◆ **THE REQUEST**:
Across the listing below, count the lines that mention the string "picture". Reply with the figure only.

◆ **DATASET CONTENT**:

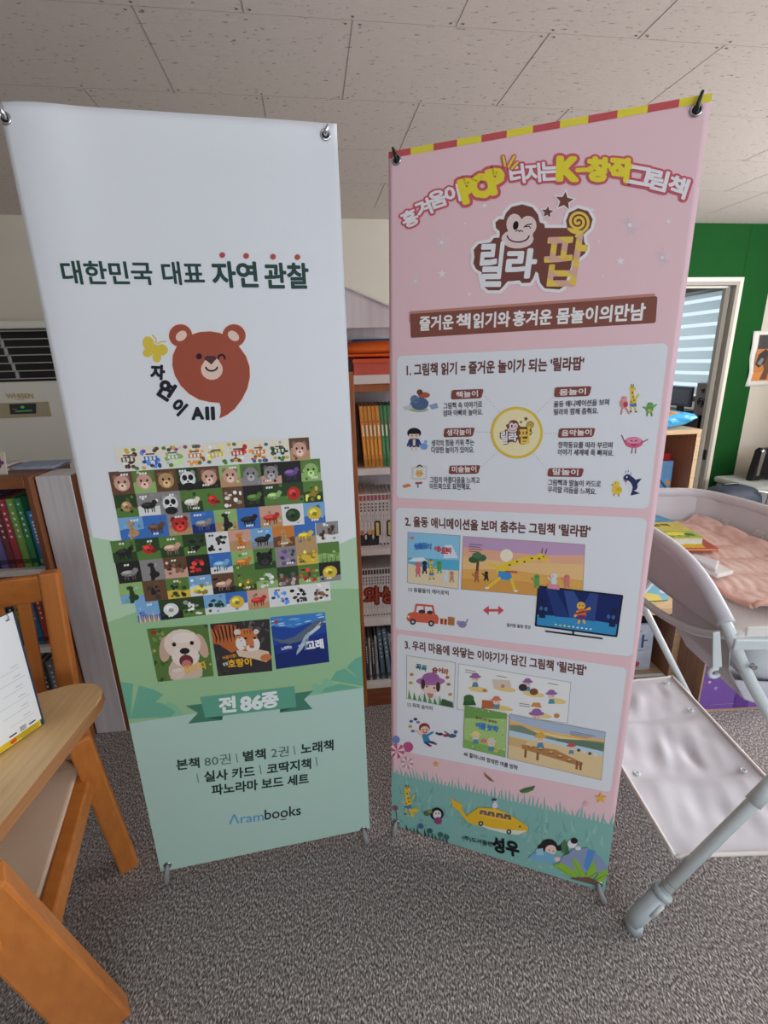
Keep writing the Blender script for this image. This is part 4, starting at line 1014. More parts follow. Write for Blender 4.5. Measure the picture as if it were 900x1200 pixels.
# height scale printed on the side wall
class Wall:
    def P(s, u, v, d=0):
        p = along(right_top, u); q = wallf(right_top, (-.05, -.01))(u, 1-v); return q + V((-.0065-d, -.001, .001))
    def uv(s, px, py): return (px, py)
a = Art(Wall(), .0)
class WT(Wall): pass
for u, t in ((.27, '60'), (.42, '50'), (.57, '40'), (.72, '30')):
    vs_, fs, be = glyphs(t, 2, 0)
    a._glyph(vs_, fs, be, lambda x, y, u=u: (u+.02-.045*y*1.0+.0*x, .38+.16*x), .02, (236, 230, 224), None)
    a.stroke([(u+.01, .18), (u+.015, .28)], .004, (236, 230, 224))
a.done('scale_print', rw, CTB)
bm = new_bm(); grid(bm, 20, 30, lambda u, v: V((lerp(.775, lerp(1.19, 1.12, v), u), lerp(.955, 1.69, v), .786+.012*math.sin(PI*u)**.5+.0*v)))
slab_sheet(bm, .02); link('tray_pad', bm, mat('white_pad', (240, 236, 232), .7, var=.03), ct, CTB)
# storage sling under the tray
bagL = [V((.80, .99, .775)), V((.815, .99, .66)), V((.87, .99, .575)), V((1.0, .99, .53)), V((1.12, .99, .56)), V((1.18, .99, .62)), V((1.205, .99, .775))]
def sling(u, v):
    p = along(bagL, u); y = lerp(1.0, 1.235, v); q = p.copy(); q.y = y; q.z = q.z + .03*(1-v)*(0 if p.z > .7 else 1)*.0; return q
bm = new_bm(); grid(bm, 36, 12, sling); closed_sheet(bm, .003); link('storage_sling', bm, M['beige_fabric'], ct, CTB)
bm = new_bm(); n_ = [bm.verts.new(along(bagL, k/24)+V((0, .03, 0))) for k in range(25)]
bm.faces.new(n_[6:19]); closed_sheet(bm, .003); link('sling_front', bm, M['beige_fabric'], ct, CTB)
# lower shelf: slung fabric on side tubes, with creases
random.seed(5)
s0, s1, t0, t1 = .695, 1.092, .897, 1.60
def shelf(u, v):
    x = lerp(s0, s1, u); y = lerp(t0, t1, v)
    e = min(1, 6*min(u, 1-u)); e2 = min(1, 5*min(v, 1-v)+.15)
    z = .20 - .020*math.sin(PI*u)*(.4+.6*math.sin(PI*v)) + e*e2*.75*(.0012*math.sin(40*u-22*v)*math.sin(9*v)+.001*math.sin(31*v+12*u)+.003*math.sin(9*u+4*v)*math.cos(6*v-3*u)+.0016*math.sin(15*v+16*u)+.007*math.exp(-((v-.30)/.045)**2)-.009*math.exp(-((v-.37)/.03)**2)*(.5+.5*math.sin(9*u+1))+.006*math.exp(-((v-.66)/.04)**2)-.007*math.exp(-((v-.71)/.03)**2)+.010*math.exp(-((u-.45-.6*(v-.52))/.05)**2)*math.exp(-((v-.52)/.10)**2)-.009*math.exp(-((u-.62)/.05)**2)*math.exp(-((v-.46)/.07)**2)+.011*math.exp(-((u-.55-.8*(v-.85))/.07)**2)*math.exp(-((v-.86)/.10)**2)-.008*math.exp(-((u-.8)/.05)**2)*math.exp(-((v-.9)/.06)**2))
    y += .008*math.sin(PI*u)*(1 if v > .98 else (-1 if v < .02 else 0))*-1
    return V((x, y, z))
bm = new_bm(); grid(bm, 60, 100, shelf); slab_sheet(bm, .002); link('lower_shelf', bm, M['beige_fabric'], ct, CTB)
hem = [shelf(0, k/30)+V((0, 0, .002)) for k in range(31)]; hem2 = [shelf(1, k/30)+V((0, 0, .002)) for k in range(31)]
bm = new_bm(); tube(bm, hem, .0055, sub=1, seg=8); tube(bm, hem2, .0055, sub=1, seg=8); tube(bm, [shelf(k/20, 0)+V((0, 0, .001)) for k in range(21)], .005, sub=1, seg=8); tube(bm, [shelf(k/20, 1)+V((0, 0, .001)) for k in range(21)], .005, sub=1, seg=8); link('shelf_piping', bm, mat('white_piping', (226, 220, 216), .7), ct, CTB)
for u, v in ((.90, .37), (.90, .74), (.9, .95), (.1, .37), (.1, .74)):
    p = shelf(u, v); bm = new_bm(); ring(bm, p+V((0, 0, .004)), (0, 0, 1), .007, .002, 14, 6); link('snap_button', bm, M['white_metal'], ct, CTB)
for x in (s0+.0, s1-.0):
    bm = new_bm(); tube(bm, [(x, t0+.01, .197), (x, t1-.01, .197)], .0045, sub=1); link('shelf_rod', bm, M['white_metal'], ct, CTB)
# pink quilted mat on the tray (a thing of its own)
mt = thing('quilted_mat', 'pink quilted baby mat spread on the changing table tray', 'mat', (.98, 1.3, .80))
MO = V((.98, 1.3, .80))
def matf(u, v):
    x = lerp(.845, lerp(1.17, 1.10, v), u); y = lerp(1.005, 1.63, v)
    q = abs(math.sin(PI*6*v+.5))
    z = .809+.010*math.sin(PI*min(1, max(0, u)))**.4 + .010*q**.5 + (.035*max(0, u-.86)/.14)
    z += .0009*math.sin(70*u+3*math.sin(20*v))
    z += .012*max(0, 1-v*14)*math.exp(-((u-.05)/.12)**2)*1.6
    return V((x+.004*math.sin(9*v), y+.004*math.sin(8*u), z))
bm = new_bm(); grid(bm, 120, 120, matf); slab_sheet(bm, .012)
m = mat('pink_marled_cotton', (246, 216, 204), .9, col2=(226, 184, 170), vscale=60, stretch=(1, .35, 1), bump=.3)
link('mat_cover', bm, m, mt, MO)
bm = new_bm(); tube(bm, [matf(k/30, 0)+V((0, -.002, -.002)) for k in range(31)], .0065, sub=1, seg=8); tube(bm, [matf(0, k/30)+V((-.002, 0, -.002)) for k in range(31)], .0065, sub=1, seg=8); link('binding', bm, mat('pink_binding', (224, 172, 154), .85), mt, MO)
# picture books on the mat
def lying(name, label, c, loc, rotz, w, d, h, art=None, group=None, side=None):
    r = thing('book', label, 'book', loc, rotz, group)
    bm = new_bm(); box(bm, (-w/2, -d/2, 0), (w/2, d/2, .002)); box(bm, (-w/2, -d/2, h-.002), (w/2, d/2, h), bev=.0006); box(bm, (-w/2, -d/2, .002), (-w/2+.003, d/2, h-.002)); link('cover', bm, cover(c, .3), r)
    bm = new_bm(); box(bm, (-w/2+.003, -d/2+.003, .002), (w/2-.003, d/2-.003, h-.002)); link('page_block', bm, cover(side, .7) if side else M['paper'], r)
    if art:
        class T:
            def P(s, u, v, d_=0): return V((u, v, h+d_))
            def uv(s, px, py): return (px, -py)
        a = Art(T(), .0005); art(a, w, d); a.done('cover_print', r, (0, 0, 0))
    return r
def yg(a, w, d):
    a.uvpoly([(-w*.48, -d*.48), (w*.48, -d*.48), (w*.48, -d*.1), (-w*.48, 0)], (168, 192, 76)); a.ell(w*.05, d*.25, w*.22, d*.1, (244, 222, 80)); a.ell(w*.3, d*.3, w*.1, d*.08, (70, 110, 60)); a.ell(-w*.25, d*.2, w*.12, d*.1, (200, 160, 70))
    a.text('그림책', (-w*.42, -d*.22), (w*.2, -d*.22), d*.16, (110, 76, 40), off=.02)
    for k in range(6): a.ell(w*(-.4+.15*k), d*(.4-.03*(k % 2)), w*.05, d*.03, (90, 140, 60))
zm = .836
pb = atz(795, 640, zm)
lying('b', 'red picture book lowest in the pile on the pink mat', (196, 70, 56), V((.895, 1.405, zm)), -.08, .165, .165, .009, lambda a, w, d: (a.uvpoly([(-w*.45, -d*.47), (w*.3, -d*.47), (w*.3, -d*.3), (-w*.45, -d*.3)], (236, 180, 50)),), 'picture books piled on the pink mat', (230, 190, 120))
lying('b', 'yellow-green picture book on top of the pile on the pink mat', (216, 200, 84), V((.8775, 1.425, zm+.0096)), -.04, .14, .15, .022, yg, 'picture books piled on the pink mat', (222, 226, 214))
lying('b', 'blue picture book behind the yellow-green one on the pink mat', (52, 150, 200), V((.90, 1.56, zm)), .25, .12, .10, .02, lambda a, w, d: (a.ell(0, 0, w*.3, d*.2, (90, 180, 220)),), None)
r = thing('cloth', 'white folded muslin cloth lying on the pink mat by the near padded rim', 'cloth', (.868, 1.20, zm), .12)
bm = new_bm(); prism(bm, [(-.028, -.06), (.03, -.045), (.028, .055), (-.028, .06)], 0, .012, bev=.003); prism_top = new_bm()
link('folded_layer', bm, mat('muslin', (232, 226, 222), .8, var=.03), r)
prism(prism_top, [(-.026, -.05), (.026, .0), (.0, .05), (-.026, .055)], .0125, .022, bev=.003); link('folded_layer', prism_top, M['beige_fabric2'], r)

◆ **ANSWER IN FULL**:
5